Dear Carolyn: I live in a smallish house and want to have a cocktail party. What is a polite way to say, "no kids" on the invite? Is "adults only" better? Or, "I am planning to get drunk and expose myself so don't bring anyone impressionable?"
-- Washington
Dear Wash: I like the last option, but "adults only" is probably less open to willful misinterpretation.
Dear Carolyn: Uh-oh ... is that us? We have a 6-month-old, but we have to bring her, because, like, every single person we know we could hire to baby-sit her is already AT the party! So if she's not wanted, we can't go. But we feel so stupid saying every time, "Is it OK if we bring M?" I feel like maybe they feel like they have to say yes.
-- Anonymous
Dear Anonymous: It is you. To your great credit, you do have the decency to ask, but it's still you. Branch out and find sitters independent of your social circle. It is hard but thoroughly worth it.

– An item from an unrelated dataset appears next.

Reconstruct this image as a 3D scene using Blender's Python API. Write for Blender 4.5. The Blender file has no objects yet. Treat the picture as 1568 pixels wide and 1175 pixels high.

And please lose the "if she's not wanted" spin. That attitude is really corrosive to your friendships and, frankly, your image of yourself as an adult independent of your job as parent. Sometimes people want to be able to have an adult conversation with you. This is not about "not wanting" your kid there -- although that isn't a negative thing, either. Kids can get annoying sometimes.
To Anonymous: "Sometimes people want to be able to have an adult conversation with you?" Well, that's fine, but not at my inconvenience and expense. Find some friends who don't mind including your daughter. Baby sitters are fine if you want to hire them, but don't do it to please someone else.
-- Weighing In
Dear Weighing: No no, that makes you part of the problem! And not just the little-kids-at-big-kid-parties problem, it's part of the larger problem that includes line-jumping, ticket-scalping, abusing credit and cutting people off in traffic only to drive well below the speed limit.
There is a society out there, with customs, expectations and norms. When you make your own rules, you do so at the expense of everyone who makes a good faith effort to behave in a civil and courteous way.
A cocktail party, in our society, is not the place for a child, not unless you have actual knowledge or instructions to the contrary. If you don't like the norms, that's fine, you're welcome to go find friends who see things your way; we're in agreement on that part.
But getting a sitter in lieu of bringing a child to a cocktail party is not something you do "to please someone else." It's something you do out of respect for your host, for other guests and for those aforesaid cultural norms.
Some of these adult parties are thrown by people who love children. Just not at the center of the universe 24/7, and not after 8 p.m. around stemware.